Europe’s food industry looks to compensate for Russian embargo
The European Commission is taking exceptional measures to help fruit and vegetable growers reeling from a new Russian embargo against selected food imports. The aim is to avoid a glut in local European markets, as the West and Russia fight an economic war over the crisis in Ukraine.
You need a heavy coat to walk around the cavernous warehouse of Thomas Export, just a few minutes from Paris’ Orly airport. Crates of French cheeses are lined up in the glacial space at around three degrees Celsius.
Director Thomas Medard says these boxes of camembert, brie and Roquefort are heading to the United Arab Emirates, and the American market, but there is a lonely box or two, sitting on the side.
“Those boxes were supposed to go to Russia in October. Now, I will have to find new clients, and that will not be easy,” said Medard.
Unless things change drastically in coming weeks, Russians will not be eating French cheese anytime soon, or German sausage or Belgian pears. Retaliating against European and U.S. trade and investment sanctions over the crisis in Ukraine, Moscow has slapped a one-year ban on selected farm products.
Suddenly, growers and exporters like Medard are facing the prospect of their goods sitting on shelves or rotting in trees with no place to go.
At his office, Medard reads an email from one Russian customer. Due to elements outside its control, this company is ending its contract with Thomas Export.
“France’s cheese industry received no official notice about the ban. News came through the media, and clients signing documents stopping business because of a ‘force majeur’ – an element outside their control,” he said.
In some ways, Medard’s company is lucky. Russia’s food ban came down just as its last summer truckload of cheese made it safely to Moscow. But it stands to lose between $1 million to $2.5 million in business this year.
Others are bracing for much steeper losses. Europe’s main farm lobby, Copa-Cogeca, says its members export about 10 percent of their produce to Russia – worth about $15 billion a year.
“Prices for some vegetables, like in the Netherlands, are down 90 percent – for mushrooms, for example. Also 30-50 percent for fruit,” said spokeswoman Amanda Cheesley.
The European Commission says it is making $166 million in emergency support available for the most vulnerable foods like tomatoes, apples and kiwis.
“The basic measures are for withdrawing product from the market – in particular for free distribution,” said spokesman Roger Waite. “But there are also measures such as green harvesting and non-harvesting, which is basically taking fruit out of production before its ripe. Which is more cost-effective. So the idea of these measures is to ease the pressure on European markets given the loss of the export market at such relatively short notice.”

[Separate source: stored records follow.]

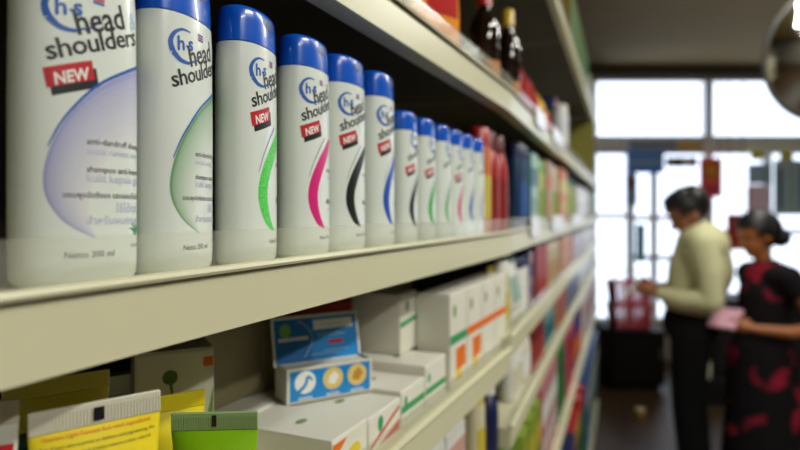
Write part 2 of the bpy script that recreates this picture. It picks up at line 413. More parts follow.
# ------------------------------------------------------------------ shampoo bottles
LOG_ANG = math.radians(20.5)
def bottle_profiles(H, a, b):
    zc = H * .853
    body = Loft([(0, a * .86, b * .82, 2.3), (.0012, a * .93, b * .9, 2.3), (.004, a * .985, b * .975, 2.3), (.012, a, b, 2.3), (H * .5, a, b, 2.3), (zc - .012, a * .985, b * .985, 2.3), (zc, a * .965, b * .965, 2.3)])
    ca, cb = a * .955, b * .955
    cap = Loft([(zc + .0006, ca * .97, cb * .97, 2.3), (zc + .001, ca, cb, 2.3), (zc + (H - zc) * .6, ca * .985, cb * .98, 2.3), (H - .004, ca * .965, cb * .95, 2.3), (H - .0016, ca * .93, cb * .9, 2.3), (H, ca * .82, cb * .74, 2.3)])
    return body, cap
def shampoo(H, a, b, sw, wide, new, detail, label, group, dx=0.0):
    """one bottle; front faces local -Y"""
    root = empty('shampoo_bottle', (0, 0, 0), 0, label, 'shampoo bottle', group)
    body, cap = bottle_profiles(H, a, b)
    bm = bmesh.new(); body.build(bm, 64); mesh_obj('body', bm, WHITEPL, root, 50)
    bm = bmesh.new(); cap.build(bm, 64)
    cp = mesh_obj('cap', bm, BLUECAP, root, 50)
    bm = bmesh.new(); lay(bm, ell(0, H - .0085, a * .3, .0042), 0, cap.surf(.0002), 0, .003); mesh_obj('thumb_recess_shade', bm, mat('recess_shade_blue', (12, 58, 132), .35), cp)  # flat darker ellipse, paints the shade of the thumb recess
    s = body.surf(); bm = bmesh.new(); k = a / .032; q = 1 if H > .17 else .826
    mats = [INK, LOGOB, PALEB, REDTAG, PWHITE, GREYINK, LILACT, LEAFG] + sw
    X = lambda x: x * k + dx
    Zq = lambda z: z * q
    Zt = lambda z: (z - .0065) * q
    # ring of the emblem and its letters
    if detail:
        A = LOG_ANG
        cx, cz = -.0190, .1430
        pts = [(X(cx) + 0.0108 * k * math.cos(math.radians(d)), Zt(cz) + 0.0098 * q * math.sin(math.radians(d))) for d in (70, 105, 140, 175, 210, 245, 280, 312)]
        lay(bm, line(pts[:5], .0008 * q, 0.0038 * q), 1, s, 1); lay(bm, line(pts[4:], 0.0038 * q, .0009 * q), 1, s, 1)
        pts2 = [(X(cx) + 0.0145 * k * math.cos(math.radians(d)), Zt(cz + .0005) + 0.0102 * q * math.sin(math.radians(d))) for d in (300, 335, 5)]
        lay(bm, line(pts2, .0012 * q, .0005 * q), 1, s, 1)
        for chx, wch, ox in (('h', .0058, -.0064), ('s', .005, .0018)):
            t = fit(text2d(chx, 1, .022, .15), wch * k); lay(bm, mv(sx(t, 1, .95 * q / k), X(cx + ox), Zt(cz - .0035 + (ox + .0068) * .17), A * .5), 1, s, 2)
        lay(bm, ell(X(cx + .0006), Zt(cz + .0002), .0007, .0007, 10), 1, s, 2)
        for i, mi in enumerate((1, 3, 1)):
            lay(bm, rect(X(cx + .0115), Zt(cz + .0065 + i * .0016), X(cx + .0175), Zt(cz + .0077 + i * .0016)), mi, s, 2)
        t = fit(text2d('head', 1, .014, .1, spacing=.96), .0295 * k); lay(bm, mv(sx(t, 1, 1.08 * q / k), X(-.0150), Zt(.1318), A), 0, s, 2)
        t = fit(text2d('&', 1, 0, .1), .0066 * k); lay(bm, mv(sx(t, 1, 1.15 * q / k), X(.0165), Zt(.1425), A), 2, s, 1)
        t = fit(text2d('shoulders', 1, .014, .1, spacing=.94), .0545 * k); lay(bm, mv(sx(t, 1, .9 * q / k), X(-.0285), Zt(.117), A), 0, s, 2)
    if new:
        A = LOG_ANG
        x0, zz, w, h = -.029, .1035, .0235, .0095
        sh_ = poly([(0, 0), (w * k, 0), (w * k + .0014, h * q), (.0014, h * q)])
        lay(bm, mv(sh_, X(x0 + .0022), Zt(zz - .0036), A * .9), 0, s, 0)
        lay(bm, mv(sh_, X(x0), Zt(zz), A * .9), 3, s, 1)
        t = fit(text2d('NEW', 1, .03, .2, spacing=1.0), .018 * k); lay(bm, mv(sx(t, 1, 1.1 * q / k), X(x0 + .0036), Zt(zz + .002), A * .9), 4, s, 2)
    # swoosh
    if wide:
        out = [(.036, .1205), (.014, .112), (-.006, .1), (-.021, .083), (-.029, .064), (-.030, .047), (-.022, .033), (-.007, .024)]
        inn = [(.037, .062), (.026, .070), (.014, .072), (.002, .066), (-.006, .056), (-.0095, .045), (-.0100, .034), (-.006, .0245)]
        N_ = 14
        for i_ in range(N_):
            e0 = [(X(p[0] + (q_[0] - p[0]) * i_ / N_), Zq(p[1] + (q_[1] - p[1]) * i_ / N_)) for p, q_ in zip(out, inn)]
            e1 = [(X(p[0] + (q_[0] - p[0]) * (i_ + 1) / N_), Zq(p[1] + (q_[1] - p[1]) * (i_ + 1) / N_)) for p, q_ in zip(out, inn)]
            lay(bm, strip(e0, e1, 30, 1), 8 + i_, s, 0)
        lay(bm, line([(X(x), Zq(z + .0012)) for x, z in ((.036, .1205), (.014, .112), (-.006, .1), (-.021, .083), (-.0285, .068))], .0022 * q, .0006 * q), 1, s, 2)
    else:
        out = [(.012, .1), (.003, .093), (-.0095, .081), (-.019, .067), (-.0232, .053), (-.0212, .040), (-.012, .0275), (.001, .0232)]
        inn = [(.018, .1), (.0135, .091), (.003, .078), (-.0065, .065), (-.0112, .053), (-.0102, .042), (-.0055, .032), (.0015, .0242)]
        lay(bm, strip([(X(x), Zq(z)) for x, z in out], [(X(x), Zq(z)) for x, z in inn], 30, 3), 8, s, 0)
        lay(bm, line([(X(x), Zq(z)) for x, z in ((.002, .1), (-.008, .09), (-.017, .078), (-.0225, .066))], .0012 * q, .0004 * q), 9, s, 1)
    # small print
    if detail:
        rows = [('anti-dandruff shampoo', .0715, .041, 0), ('shampoo anti-ketombe', .0575, .041, 0), ('แชมพูขจัดรังแค เฮดแอนด์โชว์เดอร์', .0445, .052, 0)] if detail == 2 else [('anti-dandruff', .0715, .026, 0), ('shampoo', .0445, .026, 0)]
        for tx, z, w, mi in rows:
            xx = .030 - w if detail == 2 else .0055
            t = fit(text2d(tx, 1, .004 if detail == 2 else .008), w * k); lay(bm, mv(t, X(xx), Zq(z)), mi, s, 2)
        if detail == 2:
            for tx, z, w in (('untuk rambut normal', .0665, .040), ('kulit kepala gatal', .0525, .040), ('ใช้ได้ทุกวัน', .0372, .024), ('สำหรับผมธรรมดา', .0310, .040)):
                t = fit(text2d(tx, 1), w * k); lay(bm, mv(t, X(.029 - w), Zq(z)), 6, s, 2)
            for ang in (20, 55, 90, 125, 160):
                r_ = math.radians(ang)
                lay(bm, line([(X(.021), Zq(.025)), (X(.021 + .0035 * math.cos(r_)), Zq(.0275 + .002 * math.sin(r_))), (X(.021 + .007 * math.cos(r_)), Zq(.0265 + .0065 * math.sin(r_)))], .0016, .0002, 8), 7, s, 2)
            t = fit(text2d('ขนาดสุทธิ', 1), .012); lay(bm, mv(t, X(.016), Zq(.0185)), 5, s, 2)
        else:
            for z in (.066, .039): lay(bm, rect(X(.009), Zq(z), X(.026), Zq(z + .0018)), 6, s, 2)
        t = fit(text2d('Netto 200 ml', 1, .004), .0255 * k); lay(bm, mv(t, X(-.0215 if detail == 2 else -.008), Zq(.0145)), 5, s, 2)
    else:
        # emblem and lettering of the small bottles
        pts2 = [(X(-.008) + .009 * math.cos(math.radians(d)), Zq(.147) + .009 * math.sin(math.radians(d))) for d in (70, 110, 150, 190, 230, 270, 310)]
        lay(bm, line(pts2, .0012, .0028), 1, s, 1)
        t = fit(text2d('h·s', 1, .012, .15), .013); lay(bm, mv(t, X(-.013), Zq(.144), .15), 1, s, 2)
        t = fit(text2d('head', 1, .008, .1), .02); lay(bm, mv(t, X(-.006), Zq(.131), LOG_ANG), 0, s, 2)
        t = fit(text2d('shoulders', 1, .008, .1), .042); lay(bm, mv(t, X(-.025), Zq(.115), LOG_ANG), 0, s, 2)
    mesh_obj('printed_label', bm, mats, root)
    return root
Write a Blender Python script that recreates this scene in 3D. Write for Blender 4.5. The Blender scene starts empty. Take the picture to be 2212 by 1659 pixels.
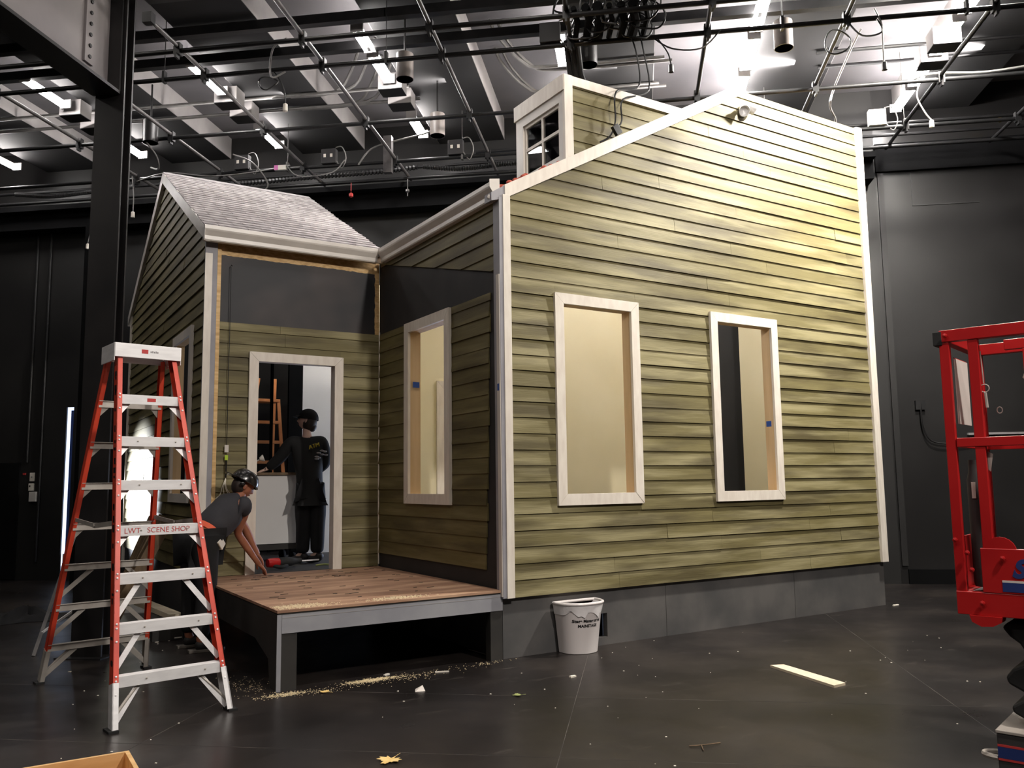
import bpy, math, random
from mathutils import Vector, Matrix, Euler
random.seed(7)
SC=bpy.context.scene; COL=SC.collection
SC.view_settings.view_transform='Standard'; SC.view_settings.look='None'
SC.view_settings.exposure=0.0; SC.view_settings.gamma=1.0
try: SC.view_settings.use_curve_mapping=False
except Exception: pass
V=Vector
# ------------------------------------------------------------------ camera
CAM=V((-3.803,-6.288,1.48)); FPX=1830.17
yaw,pit,rol=math.radians(31.98208),math.radians(6.59902),math.radians(-0.7575)
fw=V((math.sin(yaw)*math.cos(pit),math.cos(yaw)*math.cos(pit),math.sin(pit)))
r0=V((math.cos(yaw),-math.sin(yaw),0)); u0=r0.cross(fw)
rt=r0*math.cos(rol)+u0*math.sin(rol); up=u0*math.cos(rol)-r0*math.sin(rol)
cd=bpy.data.cameras.new('camera'); co=bpy.data.objects.new('camera',cd); COL.objects.link(co)
cd.sensor_fit='HORIZONTAL'; cd.sensor_width=36; cd.lens=36*FPX/2212; cd.clip_start=.05; cd.clip_end=200
m=Matrix((rt,up,-fw)).transposed().to_4x4(); m.translation=CAM; co.matrix_world=m
SC.camera=co
# theatre axes: u across the room, v away from the camera, measured from the camera's foot
TH=math.radians(40.25); UX=V((math.cos(TH),-math.sin(TH),0)); VX=V((math.sin(TH),math.cos(TH),0)); ZX=V((0,0,1))
def RM(u,v,z): return V((CAM.x,CAM.y,0))+UX*u+VX*v+ZX*z
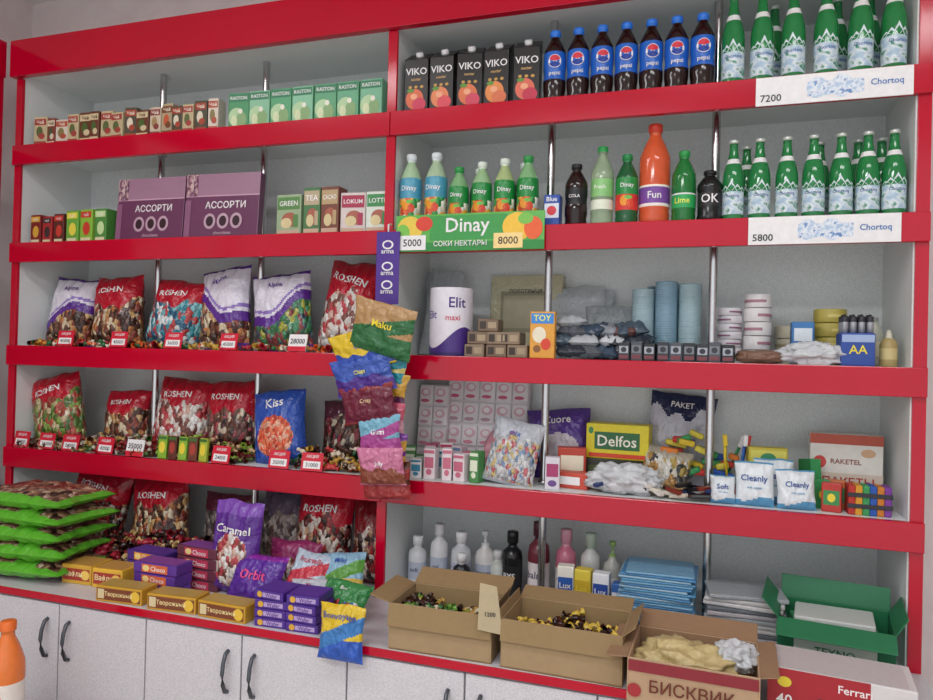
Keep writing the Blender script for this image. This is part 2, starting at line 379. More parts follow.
bottle('lime_soda_bottle',-.077,.045,z,.215,.035,M('#22803c',.1,trans=.2),M('#2a9a4c'),STR,[(.2,.38,M('#2aa858')),(.38,.4,WHITE)],[('Lime',.3,.08,M('#e8f060'))],capz=.9)
bottle('cola_bottle',-.004,.04,z,.150,.036,M('#141416',.2),BLACK,[(.85,0),(1,.03),(1,.1),(.94,.15),(.94,.6),(1,.66),(.95,.74),(.6,.86),(.42,.9),(.42,.93),(.5,.935),(.5,1)],[(.3,.56,M('#202022'))],[('OK',.44,.17,WHITE)],capz=.93)
# signs
YEL=M('#e8d23a')
prod('juice_price_sign',-.722,-.034,1.832,.49,.006,.118,M('#5cb04a',.35),[('r',0,.12,1,.24,M('#2a8a3c')),('r',0,.62,.52,.66,M('#3a9a48')),('e',-.4,.62,.18,.7,M('#e8c84c')),('e',-.3,.75,.12,.4,M('#d8402c')),('e',-.45,.5,.1,.5,M('#7ac04c')),('e',.33,.6,.2,.75,M('#f2c23c')),('e',.43,.55,.12,.6,M('#e8602c')),('e',.38,.8,.1,.3,M('#7ac04c')),('t','Dinay',0,.63,.5,WHITE,.46),('r',-.38,.24,.19,.4,WHITE),('t','5000',-.38,.24,.2,BLACK,.15),('r',.27,.24,.19,.4,M('#f6d890')),('t','8000',.27,.24,.2,BLACK,.15),('t','СОКИ НЕКТАРЫ',-.05,.2,.15,WHITE,.36)],rx=0,bev=.001)
ice=[('r',.02,.46,.36,.5,ICE),('e',-.1,.5,.13,.75,ICE),('e',.06,.5,.14,.8,ICE)]
prod('price_sign',.305,-.028,2.216,.385,.004,.078,WHITE,ice+[('t','7200',-.40,.25,.32,BLACK,.14),('t','Chortoq',.34,.5,.38,M('#4a78b8'),.2)],bev=0)
prod('price_sign',.288,-.028,1.830,.375,.004,.076,WHITE,ice+[('t','5800',-.40,.25,.32,BLACK,.14),('t','Chortoq',.34,.5,.38,M('#4a78b8'),.2)],bev=0)
# ---------------- row 1 left
z=ZS[1]; x=-2.60
pal=[('#6a3a24','#d8c8a0','#4c6a30'),('#4c4a38','#a8442c','#e0d8c0'),('#c8b890','#a8443c','#5c6a3c'),('#ddd4c4','#b8543c','#8a7a4a'),('#8a3c30','#e8dcc0','#4c5a3c'),('#b8a888','#7a4a28','#c8603a'),('#d0c0a8','#8a3a34','#a88a5c')]
while x<-1.73:
    w=R.choice((.045,.05,.055,.062)); p=R.choice(pal); h=R.uniform(.105,.13)
    prod('tea_box',x+w/2,R.uniform(.045,.06),z,w-.003,.055,h,M(p[0]),[('r',0,.82,.9,.2,M(p[1])),('e',-.05,.5,.5,.36,M(p[2])),('e',.12,.36,.5,.2,M(p[1])),('r',0,.12,.9,.14,M(p[1])),('t','Чай',0,.82,.12,M('#f2ead8') if p[1][1]<'c' else M('#5a2c1c'),.7)],rz=R.uniform(-4,8)); x+=w
for i in range(7):
    prod('tea_box',-1.632+.0885*i,.055,z,.082,.06,.135,M(('#4f9a68','#8cc4a0','#5aa878','#8cc8a4','#62a87c','#6cb088','#7cba96')[i]),[('r',0,.86,.92,.2,M('#35805a')),('t','RASTON',0,.86,.13,WHITE,.8),('e',-.1,.35,.75,.5,M('#b8d8a8')),('e',.15,.28,.5,.4,M('#8cb078')),('e',-.2,.25,.3,.3,M('#d8e4b8')),('e',.1,.5,.2,.14,M('#f0f0e0'))],rz=R.uniform(0,8))
# ---------------- row 2 left
z=ZS[2]
lst=[(-2.575,.055,.118,'#7a1c1c','#d8a83c'),(-2.515,.05,.11,'#a82c2c','#3c2c2c'),(-2.455,.052,.118,'#5a2820','#c83c2c'),(-2.385,.065,.128,'#6aa83c','#e8d84c'),(-2.315,.065,.13,'#88b83c','#c83c2c'),(-2.245,.06,.13,'#4c8a3c','#c8e0a0')]
for x,w,h,c,c2 in lst:
    prod('tea_box',x,.05,z,w,.055,h,M(c),[('r',0,.84,.85,.18,M(c2)),('e',.05,.42,.6,.4,M(c2)),('r',0,.1,.8,.1,M('#e0d8b0')),('t','ЧАЙ',0,.84,.1,WHITE,.7)],rz=R.uniform(-4,5))
MAU=M('#a07a90',.3,bscale=12,bump=.05); PLUM=M('#683858',.3)
SWE=candy(['#c8a0a8','#9a7088','#e0c0c0','#7a5068'],90)
for x,dz in ((-2.035,-2),(-1.71,0)):
    prod('assorted_chocolates_box',x,.06,z,.31,.035,.245,PLUM,[('r',0,.83,1,.34,MAU),('r',0,.66,1,.02,M('#c8a0b4')),('t','АССОРТИ',.05,.52,.11,WHITE,.62),('r',-.42,.83,.16,.34,SWE),('r',-.46,.3,.08,.6,M('#8a5878'))]+[e for cx in (-.15,.03,.21) for e in (('e',cx,.27,.16,.24,M('#c0a0b0')),('e',cx,.27,.10,.16,M('#2e1420')))]+[('t','chocolates',.03,.09,.05,M('#c8a8b4'),.45)],rx=-4,rz=3+dz)
lst=[(-1.405,.10,.145,'#9ab08c','#5a8a4c','GREEN'),(-1.315,.065,.165,'#4c7a4c','#b8a888','TEA'),(-1.243,.07,.165,'#7a4a3c','#b8a078','CACAO'),(-1.158,.09,.14,'#d4c8c4','#a82c4c','LOKUM'),(-1.064,.085,.14,'#d8e0d4','#3c8a4c','LOTTE')]
for x,w,h,c,c2,t in lst:
    prod('biscuit_box',x,.05,z,w,.06,h,M(c),[('r',0,.78,.9,.3,M(c2)),('t',t,0,.78,.13,WHITE,.75),('e',.05,.38,.65,.36,M('#a8604c')),('e',-.08,.3,.45,.26,M('#d8c898')),('r',0,.08,.9,.1,M('#c8a890')),('r',.3,.35,.2,.3,M(c2))],rz=R.uniform(-3,8))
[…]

Cheesely of Copa-Cogeca says the compensation is welcome, but it is nowhere near what is needed.
“Because it is a crisis that has had nothing to do with the producers themselves. We are just being taken into a political situation. So we will make sure we get as much compensation as possible,” she said.
Countries like Germany, Poland and the Netherlands are expected to be among the hardest hit by the food ban.
In France, Daniel Corbel, who heads the National Association of Fruit and Vegetable Exporters called Aneefel, says the pear, apple and apricot industry will face the biggest problems.
“We have got everything against us. We have got the weather, we have got the financial crisis where the purchasing power of the consumer is not there. Plus the Russian crisis. So you accumulate all whose factors … together, it is something that is really difficult to overcome,” said Corbel.
French producers are also feeling another spinoff of Russia’s embargo – like the Spanish peaches selling at bargain prices in markets like this one. Corbel says the farm industry will shortly be launching a “buy local” drive.
That is a push that seller Vincent Costaz – who has a stand in Paris’ Alligre market – says is already catching on. And not just because of Russia.
“I am selling lots of French products because that is what my customers are demanding, for financial and ecological reasons,” said Costaz.
But some shoppers interviewed at Alligre say price and quality – not French solidarity – will drive their choices. That is the case of Thomas.
“What is happening with Russia will not change his habits. Taste comes first,” said Costaz.
At Thomas Exports, director Medard is now looking for new clients for his cheeses.
But the French cheese industry has weathered the sting of international disputes before. In 2009, for example, the U.S. government slapped a 300 percent tax on imported Roquefort as part of a trade war with Europe. The Roquefort guys were smart, Medard says, they cut their prices, and American gourmets had their cheese.